Mahkamah Konstitusi Ikut Cawe-Cawe Pilpres Lewat Dagang Sapi
Jakarta, FreedomNews - Pakar Hukum Tata Negara, Denny Indrayana kembali menyentil Mahkamah (MK) Konstitusi. Ia mendapatkan informasi syarat umur Hakim Konstitusi akan menjadi "dagang sapi" kalangan politisi. Caranya, mengubah syarat minimal 55 tahun menjadi 60 tahun.
"Pagi ini saya kembali mendapatkan informasi penting soal MK. Kali ini syarat umur menjadi Hakim Konstitusi yang menjadi objek jualan "dagang sapi" di antara politisi di "Republik Konoha"," kata Denny dalam Twitter nya, Senin, 28 Agustus 2023, pagi.

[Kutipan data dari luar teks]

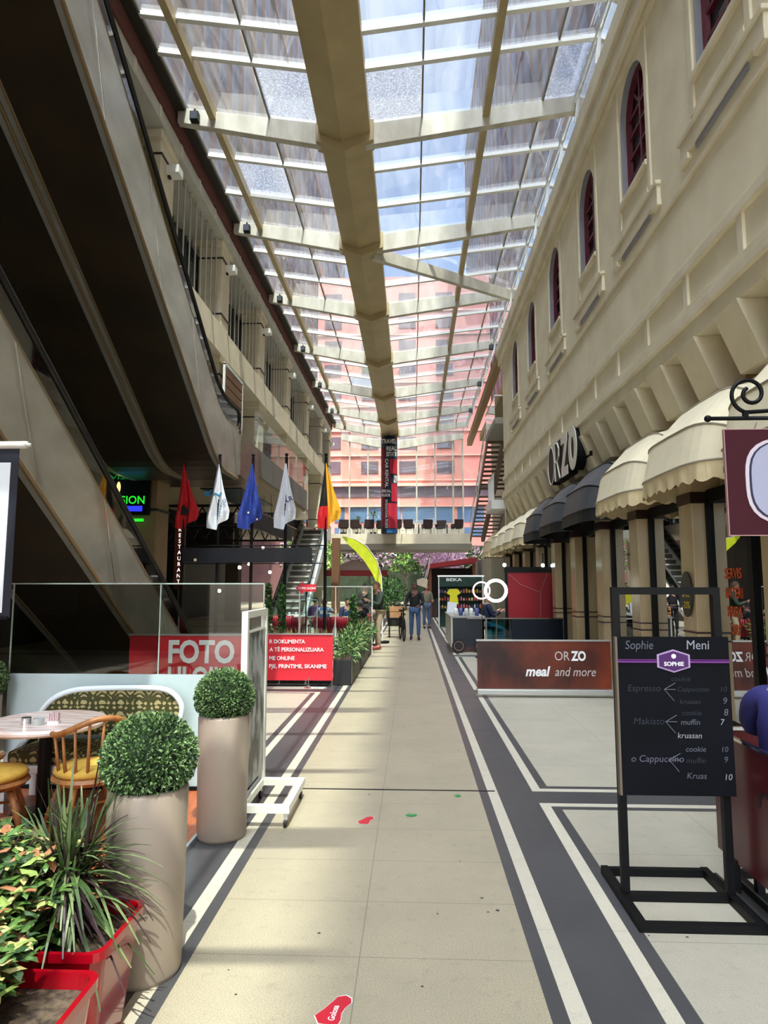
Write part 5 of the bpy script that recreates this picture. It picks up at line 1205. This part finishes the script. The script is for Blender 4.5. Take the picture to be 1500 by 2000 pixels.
for x in (2.31,2.9): MB().tube([(x,4.5,2.78),(x+.008,4.5,2.755),(x,4.5,2.735),(x-.006,4.5,2.715)],.004,6).build('hook',M_chrome,b,world=True)
# ---------------- left foreground: deck, glass screen, cafe set ----------------
struct(MB().box(-4.6,-1.44,1.5,5.5,.0,.03).build('floor_deck',M_wood)); struct(MB().box(-1.445,-1.425,2.9,5.5,0,.034).build('trim_10',mat('deck_edge_metal',(176,186,190),.35,metal=.6)))
t=thing('glass_windbreak','tall smoked glass windbreak with a frosted lower panel behind the cafe bench','barrier',(-2.3,5.5,0))
for a,b_,mg in ((-3.35,-2.10,M_smoke),(-2.09,-1.225,glass('light_smoked_glass',(206,212,206),.08,.02))): MB().quad((a,5.5,.93),(b_,5.5,.93),(b_,5.5,1.68),(a,5.5,1.68)).build('glass_pane',mg,t,world=True)
MB().box(-3.35,-1.60,5.49,5.51,.06,.94).build('frosted_panel',M_frosted,t,world=True)
MB().quad((-1.6,5.5,.05),(-1.225,5.5,.05),(-1.225,5.5,.94),(-1.6,5.5,.94)).build('glass_pane',M_smoke,t,world=True)
MB().box(-3.4,-1.225,5.493,5.507,1.675,1.685).build('top_edge',mat('glass_edge',(170,186,176),.3),t,world=True)
for x in (-3.35,-2.095,-1.228): MB().box(x-.004,x+.004,5.493,5.507,.03,1.68).build('glass_edge',MATS['glass_edge'],t,world=True)
MB().box(-3.4,-1.225,5.47,5.53,.03,.06).build('floor_channel',M_blackm,t,world=True)
# bench
t=thing('cafe_bench','white-framed cafe bench upholstered in green damask','bench',(-2.40,5.33,.03))
def damask():
    m=bpy.data.materials.new('green_damask'); m.use_nodes=True; n,l,b=nodes_of(m); b.inputs['Roughness'].default_value=.8
    tc=n.new('ShaderNodeTexCoord'); sp=n.new('ShaderNodeSeparateXYZ'); l.new(tc.outputs['Object'],sp.inputs[0])
    def M(op,a,b2=None,c=None):
        x=n.new('ShaderNodeMath'); x.operation=op
        for i,q in enumerate((a,b2,c)):
            if q is None: continue
            if isinstance(q,(int,float)): x.inputs[i].default_value=q
            else: l.new(q,x.inputs[i])
        return x.outputs[0]
    X=M('MULTIPLY',sp.outputs['X'],2*PI/.15); Z=M('MULTIPLY',sp.outputs['Z'],2*PI/.17)
    ax=M('ABSOLUTE',M('SINE',M('MULTIPLY',X,.5)))
    a=M('SINE',M('ADD',M('MULTIPLY',ax,5.0),M('MULTIPLY',M('SINE',Z),3.2)))
    c=M('COSINE',M('ADD',M('MULTIPLY',Z,2.0),M('MULTIPLY',M('COSINE',X),2.4)))
    s=M('MULTIPLY',a,c); nz=n.new('ShaderNodeTexNoise'); nz.inputs['Scale'].default_value=30; l.new(tc.outputs['Object'],nz.inputs['Vector'])
    s2=M('ADD',s,M('MULTIPLY_ADD',nz.outputs['Fac'],2.2,-1.1)); r=n.new('ShaderNodeValToRGB'); r.color_ramp.elements[0].position=.22; r.color_ramp.elements[1].position=.36
    r.color_ramp.elements[0].color=(*lin((62,62,26)),1); r.color_ramp.elements[1].color=(*lin((172,160,112)),1); l.new(s2,r.inputs[0]); l.new(r.outputs[0],b.inputs['Base Color']); return m
M_dam=damask(); M_wf=mat('white_bench_frame',(226,236,242),.35)
def cr(P,k=6):
    Q=[Vector(P[0])]+[Vector(p) for p in P]+[Vector(P[-1])]; o=[]
    for i in range(1,len(Q)-2):
        for j in range(k):
            t_=j/k; a,b,c,d=Q[i-1],Q[i],Q[i+1],Q[i+2]; o.append(tuple(.5*((2*b)+(c-a)*t_+(2*a-5*b+4*c-d)*t_*t_+(3*b-a-3*c+d)*t_**3)))
    return o+[P[-1]]
back=[(-.60,.46),(-.58,.60),(-.48,.73),(-.32,.80),(-.1,.82),(.25,.825),(.44,.81),(.54,.74),(.57,.64),(.52,.46)]
back=cr(back)
MB().prism([(x,.0,z) for x,z in back],(0,.06,0)).build('backrest',M_dam,t)
MB().tube([(x,-.0,z) for x,z in back],.022,8).build('back_frame',M_wf,t,smooth=True)
MB().box(-.58,.52,-.42,.02,.33,.43).build('seat',M_dam,t,bevel=.03); MB().box(-.62,.56,-.43,.04,.27,.33).build('seat_frame',M_wf,t,bevel=.01)
for x in (-.62,.54):
    MB().prism([(x,-.43,0),(x,-.37,0),(x,-.32,.27),(x,-.43,.27)],(.05,0,0)).build('leg',M_wf,t); MB().box(x,x+.05,-.02,.04,0,.27).build('leg',M_wf,t)
    MB().tube([(x+.025,.0,.5),(x+.02,-.12,.45),(x+.025,-.35,.36),(x+.03,-.42,.30)],.022,8).build('arm',M_wf,t,smooth=True); MB().prism([(x+.01,-.36,.32),(x+.01,.0,.32),(x+.01,.0,.48),(x+.01,-.12,.44)],(.03,0,0)).build('side_panel',M_dam,t)
# table
t=thing('cafe_table','round pink marble cafe table on a black pedestal','table',(-2.66,4.86,.03))
M_pm=mat('pink_marble',(246,232,224),.25,rgb2=(216,182,168),scale=5,stretch=(1,5,1),detail=8)
MB().lathe([(0,.62),(.40,.62),(.42,.635),(.42,.65),(.40,.665),(0,.665)],n=40).build('tabletop',M_pm,t,smooth=False); MB().tube([(0,0,.02),(0,0,.62)],.045,14).build('pedestal',M_black,t); MB().lathe([(.22,0),(.22,.015),(.05,.04)],n=24).build('base',M_black,t)
t=thing('ashtray','metal cup-shaped ashtray on the marble table','ashtray',(-2.72,4.70,.695)); MB().lathe([(.035,0),(.036,.05),(.031,.05),(.03,.012),(0,.012)],n=16).build('bowl',M_chrome,t)
t=thing('ashtray','glass ashtray beside the sugar packets on the marble table','ashtray',(-2.63,4.70,.695)); MB().lathe([(.035,0),(.04,.045),(.034,.045),(.03,.012),(0,.012)],n=16).build('bowl',mat('glass_grey',(190,196,196),.1),t)
t=thing('sugar_packet_holder','small holder of pink sugar packets on the marble table','holder',(-2.54,4.74,.695)); MB().box(-.04,.04,-.02,.02,0,.02).build('tray',M_white,t)
mb=MB()
for k in range(6): mb.box(-.035+k*.012,-.028+k*.012,-.018,.018,.01,.075)
mb.build('packets',mat('pink_packet',(230,176,180),.6,rgb2=(240,230,230),scale=60),t)
# windsor chairs
def windsor(lab):
    t=thing('windsor_chair',lab,'chair',(0,0,.03),0,None)
    MB().lathe([(0,.30),(.19,.30),(.215,.325),(.20,.345),(0,.345)],n=28).build('seat',M_chairw,t,smooth=False)
    MB().lathe([(0,.345),(.19,.345),(.205,.365),(.19,.39),(.1,.40),(0,.402)],n=28).build('cushion',M_cush,t,smooth=True)
    rail=[(.22*math.cos(a),-.22*math.sin(a)-.01,.60+.10*math.sin(a)**2) for a in [(-.12+i*(PI+.24)/18) for i in range(19)]]
    MB().tube(rail,[.016]+[.018]*17+[.016],8).build('back_rail',M_chairw,t,smooth=True)
    for i in range(9):
        a=.1+i*(PI-.2)/8; MB().tube([(.175*math.cos(a),-.175*math.sin(a),.33),(.218*math.cos(a),-.22*math.sin(a)-.008,.60+.09*math.sin(a)**2)],[.011,.008],6).build('spindle',M_chairw,t,smooth=True)
    for sx in (-1,1):
        for sy in (-1,1): MB().tube([(.11*sx,.11*sy,.31),(.16*sx,.16*sy,.15),(.20*sx,.20*sy,0)],[.017,.019,.012],8).build('leg',M_chairw,t,smooth=True)
        MB().tube([(.16*sx,-.16,.15),(.16*sx,.16,.15)],.009,6).build('stretcher',M_chairw,t)
    MB().tube([(-.16,0,.15),(.16,0,.15)],.009,6).build('stretcher',M_chairw,t)
    return t
c0=windsor('honey wood spindle-back chair with mustard cushion, right of the marble table'); c0.location=(-2.20,4.60,.03); c0.rotation_euler=(0,0,.75); c0.scale=(1.12,1.12,1.1)
c=copy_tree(c0); c.location=(-2.78,4.42,.03); c.rotation_euler=(0,0,-1.1); c['label']='honey wood chair with mustard cushion at the left edge of the picture'
c=copy_tree(c0); c.location=(-2.62,3.82,.03); c.rotation_euler=(0,0,.3); c['label']='honey wood chair nearest the camera, half hidden by the bush'
# projector screen
t=thing('projector_screen','white roll-down projector screen with black border at the left edge','screen',(-3.4,5.0,1.4))
MB().tube([(-4.2,5.0,2.76),(-3.01,5.0,2.76)],.03,12).tube([(-3.01,5,2.76),(-2.98,5,2.76)],.015,8).build('roller',M_bar,t,world=True,smooth=True)
MB().box(-4.2,-3.07,5.0,5.004,1.42,2.74).build('border',mat('screen_border',(24,26,40),.6),t,world=True); MB().box(-4.2,-3.13,4.994,4.999,1.46,2.62).build('screen_cloth',mat('screen_cloth',(226,232,238),.6),t,world=True); MB().tube([(-4.2,5.0,1.42),(-3.08,5.0,1.42)],.014,8).build('bottom_bar',M_blackm,t,world=True)
for x in (-4.15,): MB().tube([(x,5.06,.03),(x,5.06,2.76)],.02,8).box(x-.03,x+.3,4.9,5.2,.03,.05).build('stand',M_blackm,t,world=True)
# tall cylinder planters with topiary balls
def ball_planter(x,y,r0,r1,h,rb,lab,lab2,seed):
    t=thing('cylinder_planter',lab,'planter',(x,y,0))
    MB().lathe([(r0*.96,0),(r0,.02),(r1,h-.02),(r1-.008,h),(r1-.02,h-.03),(0,h-.03)],n=48).build('pot',M_taupe,t,smooth=True); MB().lathe([(r0*.955,0),(r0*.97,.012)],n=40).build('foot_ring',M_black,t)
    p=thing('topiary_ball',lab2,'plant',(x,y,h-.03)); rn=random.Random(seed)
    cz=rb*.72
    MB().ball((0,0,cz),rb*.88,20,14,(1,1,.92)).build('core',mat('topiary_core',(24,44,22),.9),p,smooth=True)
    mb=MB(); spark((0,0,cz),6400,rb,.019,mb=mb,rnd=rn,shell=.90,asp=.62,nm=3,sc=(1,1,.93)); mb.build('leaves',[mat('box_leaf',(86,118,64),.4),mat('box_leaf_light',(130,158,104),.35),mat('box_leaf_dark',(50,76,44),.45)],p)
ball_planter(-1.29,4.62,.163,.172,.80,.197,'tall taupe cylinder planter beside the white poster trolley','clipped green topiary ball on the farther cylinder planter',1)
ball_planter(-1.19,3.06,.165,.175,.785,.205,'tall taupe cylinder planter next to the red planters','clipped green topiary ball on the nearer cylinder planter',2)
ball_planter(-3.47,5.3,.16,.17,.80,.20,'taupe cylinder planter cut by the left edge of the picture','clipped green topiary ball at the left edge of the picture',4)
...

Menurut pengacara yang kini tinggal di Melbourne, Australia itu, syarat umur Hakim Konstitusi menjadi primadona pintu masuk politicking. Bukan hanya syarat umur capres-cawapres, tapi syarat umur hakim konstitusi pun ikut menjadi tumbal "dagang sapi".
Lagi-lagi hukum direndahkan hanya dijadikan alat, untuk strategi pemenangan Pemilu, khususnya Pilpres 2024. Untuk menguasai komposisi hakim minimal 5 (lima) orang, dari total 9 (sembilan) hakim konstitusi, maka kekuatan politik bergerilya mengocok ulang susunan hakim MK.

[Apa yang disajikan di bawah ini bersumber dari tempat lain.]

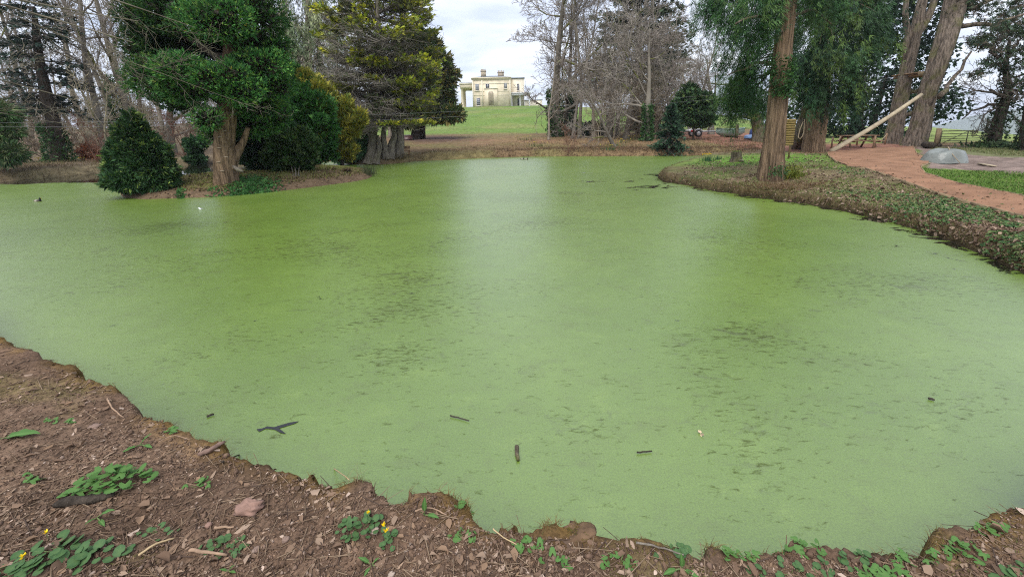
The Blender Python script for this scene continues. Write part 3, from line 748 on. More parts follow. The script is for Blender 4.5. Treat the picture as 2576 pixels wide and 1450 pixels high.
# ------------------------------------------------------------------ bark
M_REDBARK = barkmat('red_fibrous_bark', (0.27, 0.185, 0.115), 0.07, (6, 6, 0.35), 2.6, 0.30)
M_GREYBARK = barkmat('grey_brown_bark', (0.25, 0.20, 0.155), 0.08, (4.5, 4.5, 0.8), 2.4, 0.30, 0.5)
M_PALEBARK = barkmat('pale_stem_bark', (0.26, 0.225, 0.18), 0.04, (5, 5, 0.5), 3.0, 0.4, 0.25)
M_DARKBARK = barkmat('dark_bark', (0.085, 0.068, 0.052), 0.05, (5, 5, 0.7), 3.0, 0.4)
M_IVYBARK = barkmat('mossy_bark', (0.17, 0.14, 0.095), 0.05, (5, 5, 0.7), 3.0, 0.4, 0.9)
U = np.array

# ------------------------------------------------------------------ island trees
rg = np.random.default_rng(101)
b0 = G(570, 458)
t = thing('thuja_tree', 'huge dark green conifer with lumpy crown and reddish trunk, middle of the island', 'tree', b0)
dI = b0[1]
tb = B(); tp = [b0 - U([0, 0, 0.15]), D(568, 420, dI), D(566, 370, dI), D(568, 310, dI), D(575, 240, dI), D(580, 120, dI), D(580, -40, dI)]
trunk(tb, tp, [0.36, 0.34, 0.32, 0.32, 0.28, 0.2, 0.1], 44, 34, 0.16, 0.22, 5)
part('trunk', tb, M_REDBARK, t, True)
sb = B(); trunk(sb, [D(580, 425, dI), D(588, 400, dI + 0.1), D(600, 375, dI + 0.2), D(612, 355, dI + 0.25), D(624, 320, dI + .3)], [0.2, 0.19, 0.16, 0.11, 0.08], 18, 14, 0.12, 0, 8)
part('side_limb', sb, M_REDBARK, t, True)
limbs(t, M_DARKBARK, [D(570, 230, dI), D(572, 260, dI), D(576, 150, dI), D(576, 120, dI), D(578, 190, dI), D(575, 280, dI)],
                [D(400, 190, dI), D(480, 215, dI - 1), D(420, 60, dI), D(690, 60, dI), D(690, 170, dI + 0.6), D(690, 260, dI + 1.2)], 0.12, 0.04, rg, sag=-0.06)
els = [EL(400, 195, 82, 62, dI), EL(365, 120, 52, 62, dI + .5), EL(470, 215, 78, 52, dI - .6), EL(455, 170, 72, 36, dI - 1.1), EL(350, 40, 45, 55, dI), EL(430, 30, 85, 55, dI - .3),
       EL(540, 45, 95, 60, dI - .9), EL(650, 30, 68, 60, dI), EL(540, -45, 110, 70, dI), EL(420, -60, 90, 60, dI), EL(645, 110, 72, 48, dI + .4), EL(555, 100, 60, 34, dI + 1.0), EL(650, 165, 78, 44, dI - .2), EL(570, 190, 62, 36, dI - 1.0),
       EL(520, 195, 44, 28, dI - 1.3), EL(600, 225, 66, 42, dI - .7), EL(690, 215, 52, 52, dI + .3), EL(520, 298, 40, 30, dI - .8), EL(545, 330, 40, 34, dI + .2), EL(640, 260, 72, 42, dI + .2), EL(700, 130, 30, 50, dI + .4),
       EL(455, 255, 60, 28, dI), EL(640, 300, 66, 50, dI + .9), EL(690, 285, 40, 48, dI + 1.0), EL(600, 300, 52, 40, dI + 1.1)]
els = [(c, r * U([.93, .95, .86])) for c, r in els]; nE = len(els); els = els + [EL(480, 112, 62, 34, dI + .9), EL(410, 95, 50, 36, dI + 1.0), EL(560, 130, 50, 30, dI + .8)]; els = knobs(els, 90, rg)
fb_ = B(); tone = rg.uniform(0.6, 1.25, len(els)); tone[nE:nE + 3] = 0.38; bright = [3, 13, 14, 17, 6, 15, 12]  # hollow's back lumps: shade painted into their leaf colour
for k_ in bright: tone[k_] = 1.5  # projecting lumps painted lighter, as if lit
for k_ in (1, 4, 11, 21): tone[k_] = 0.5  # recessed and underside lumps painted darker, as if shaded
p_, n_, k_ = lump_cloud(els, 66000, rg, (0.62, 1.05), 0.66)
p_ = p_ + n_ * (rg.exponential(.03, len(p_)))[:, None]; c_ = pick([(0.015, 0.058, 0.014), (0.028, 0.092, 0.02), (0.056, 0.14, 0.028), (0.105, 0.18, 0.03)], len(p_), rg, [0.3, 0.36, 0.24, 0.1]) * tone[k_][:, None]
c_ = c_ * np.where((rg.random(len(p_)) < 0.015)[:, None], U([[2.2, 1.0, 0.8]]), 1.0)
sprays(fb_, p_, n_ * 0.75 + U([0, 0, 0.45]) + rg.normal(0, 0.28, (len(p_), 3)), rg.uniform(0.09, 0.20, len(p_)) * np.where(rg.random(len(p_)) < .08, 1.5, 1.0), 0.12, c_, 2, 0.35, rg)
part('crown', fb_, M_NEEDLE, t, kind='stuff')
p_, n_, k_ = lump_cloud(els[:nE + 3], 7000, rg, (0.05, 0.62), 0.0); db_ = B(); sprays(db_, p_, rg.normal(0, 1, p_.shape), 0.32, 0.14, pick([(.022, .018, .012), (.03, .024, .016), (.012, .022, .010)], len(p_), rg), 5, 1.0, rg); part('inner_shade_twigs', db_, M_NEEDLE, t, kind='stuff')  # dead inner twigs, coloured near-black to add shade in the crown gaps
M_WORN = simple('worn_wood', (0.3, 0.24, 0.17), 0.85, 0.3, 8)
for y_, dx_ in [(345, -8), (330, 2), (372, -10), (395, 8), (430, -2), (408, -12)]:
    c0 = D(556 + dx_, y_, dI - 0.36); part('rung', B().bar(c0, c0 + U([0.16, -0.02, 0.01]), 0.025, 0.03), M_WORN, t)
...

"Ingat, penentu akhir pemenang pemilihan presiden adalah Mahkamah Konstitusi, utamanya jika ada sengketa penghitungan suara. Karena itu, komposisi 5 (lima) hakim MK perlu dikuasai, untuk menjamin kemenangan," ujarnya.

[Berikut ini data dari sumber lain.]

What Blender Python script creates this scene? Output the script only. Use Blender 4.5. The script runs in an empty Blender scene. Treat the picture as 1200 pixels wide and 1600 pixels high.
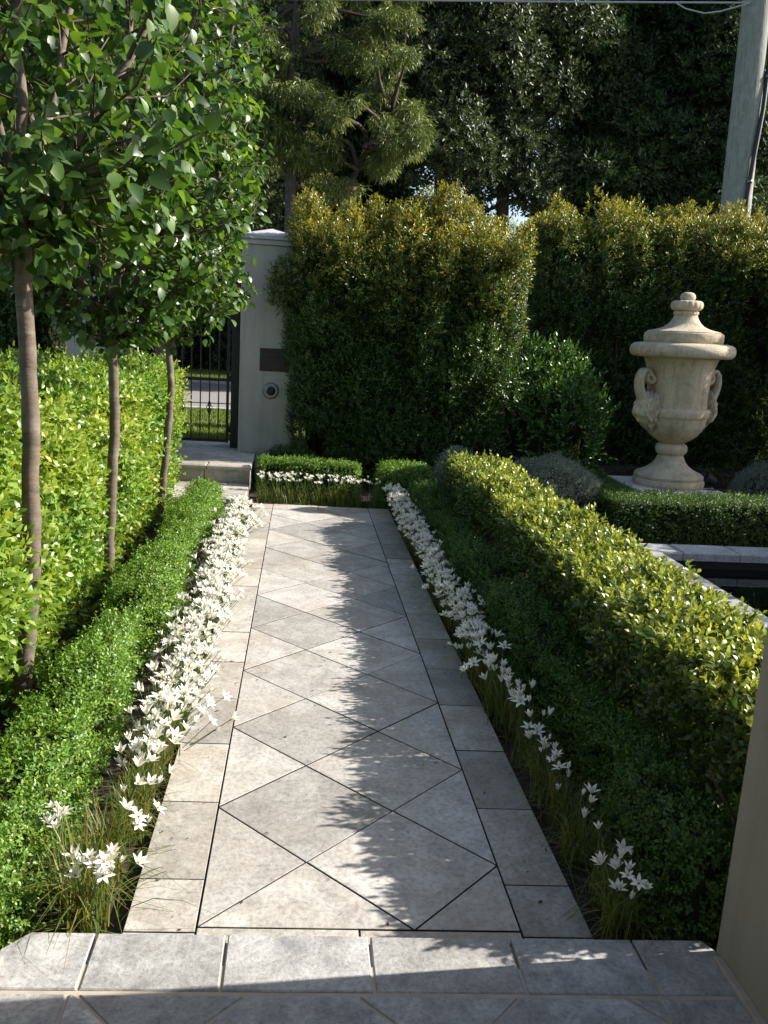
import bpy, bmesh, math, random
import numpy as np
from mathutils import Vector, Matrix, Euler

# ------------------------------------------------------------------ camera, sky, sun, exposure
S = bpy.context.scene
COL = S.collection
PI = math.pi

cam = bpy.data.cameras.new('camera')
cam.sensor_fit = 'VERTICAL'
cam.sensor_height = 24.0
cam.lens = 24.0 * 1318 / 1600
cam.clip_start = 0.05
cam.clip_end = 2000
cam_o = bpy.data.objects.new('camera', cam)
COL.objects.link(cam_o)
_p, _y, _r = .2027, .1043, .0591
_f = Vector((math.sin(_y) * math.cos(_p), math.cos(_y) * math.cos(_p), -math.sin(_p)))
_rt = Vector((math.cos(_y), -math.sin(_y), 0))
_up = _rt.cross(_f)
_r2 = math.cos(_r) * _rt + math.sin(_r) * _up
_u2 = -math.sin(_r) * _rt + math.cos(_r) * _up
M = Matrix((( _r2.x, _u2.x, -_f.x), (_r2.y, _u2.y, -_f.y), (_r2.z, _u2.z, -_f.z))).to_4x4()
M.translation = Vector((.2187, -1.9439, 1.514))
cam_o.matrix_world = M
S.camera = cam_o

SUN_AZ = math.radians(4.0)      # measured from +X towards +Y
SUN_EL = math.radians(31)
SUNV = Vector((math.cos(SUN_AZ) * math.cos(SUN_EL), math.sin(SUN_AZ) * math.cos(SUN_EL), math.sin(SUN_EL)))
W = bpy.data.worlds.new('World')
S.world = W
W.use_nodes = True
nt = W.node_tree
sky = nt.nodes.new('ShaderNodeTexSky')
sky.sky_type = 'NISHITA'
sky.sun_disc = False
sky.sun_elevation = SUN_EL
sky.sun_rotation = PI / 2 - SUN_AZ
sky.dust_density = 1.5
bg = nt.nodes['Background']
bg.inputs['Strength'].default_value = 0.10
nt.links.new(sky.outputs[0], bg.inputs['Color'])

sl = bpy.data.lights.new('sun', 'SUN')
sl.energy = 5.0
sl.angle = math.radians(.5)
sl.color = (1.0, .945, .86)
so = bpy.data.objects.new('sun', sl)
COL.objects.link(so)
so.rotation_euler = (-SUNV).to_track_quat('-Z', 'Y').to_euler()
so.location = SUNV * 40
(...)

Rencananya, awal September yang akan datang, Undang-Undang MK kembali diubah. Bahwasanya perubahan keempat dari UU MK itu sangat politis dan syarat dengan "dagang sapi" kepentingan, tercermin dari fokusnya yang hanya pada satu norma, yaitu terkait syarat umur menjadi hakim MK.
Dalam Perubahan Ketiga UU MK Nomor 7 Tahun 2020, syarat umur menjadi hakim MK telah dinaikkan menjadi, "Berusia paling rendah 55 (lima puluh lima) tahun". Ketentuan itu akan diubah menjadi minimal 60 tahun. Maka, bisa diduga "sasaran tembaknya" adalah mendepak hakim MK yang belum berusia 60 tahun, karena figurnya dianggap tidak sejalan dengan strategi pemenangan Pilpres (Pemilihan Presiden).
Sedang terjadi "lobi dan negosiasi dagang antara sapi", agar ada pasal transisi alias pasal peralihan, sehingga hakim MK yang belum berusia 60 (enam puluh) tahun tetap bisa menjabat.
Tentu saja, hal demikian sangat menyedihkan dan harus dilawan! Mengurus republik hanya dijadikan permainan. "Aturan diubah-ubah demi memenuhi syahwat melanggengkan kekuasaan semata," ujarnya.
Inilah sebenarnya intervensi nyata yang merusak kemerdekaan kekuasaan kehakiman (baca: Mahkamah Konstitusi). Syarat umur akhirnya menjadi daya tawar kekuatan politik status quo untuk mengontrol arah putusan di Mahkamah Konstitusi. Ujungnya, syarat umur hakim disesuaikan dengan kepentingan politik, khususnya strategi pemenangan Pilpres.
Kesimpulannya: syarat umur hakim konstitusi = gratifikasi jabatan = korupsi, yang merusak kehormatan, martabat dan kemerdekaan kekuasaan kehakiman.
"Kita harus melawan! Hukum tidak boleh direndahkan dan hanya dijadikan alat strategi melanggengkan kekuasaan, melanggengkan kroni, dinasti dan mafia oligarkinya yang koruptif dan destruktif, khususnya pada lingkungan," kata Denny dalam cuitannya dari Melbourne, Australia. (MD/Anw).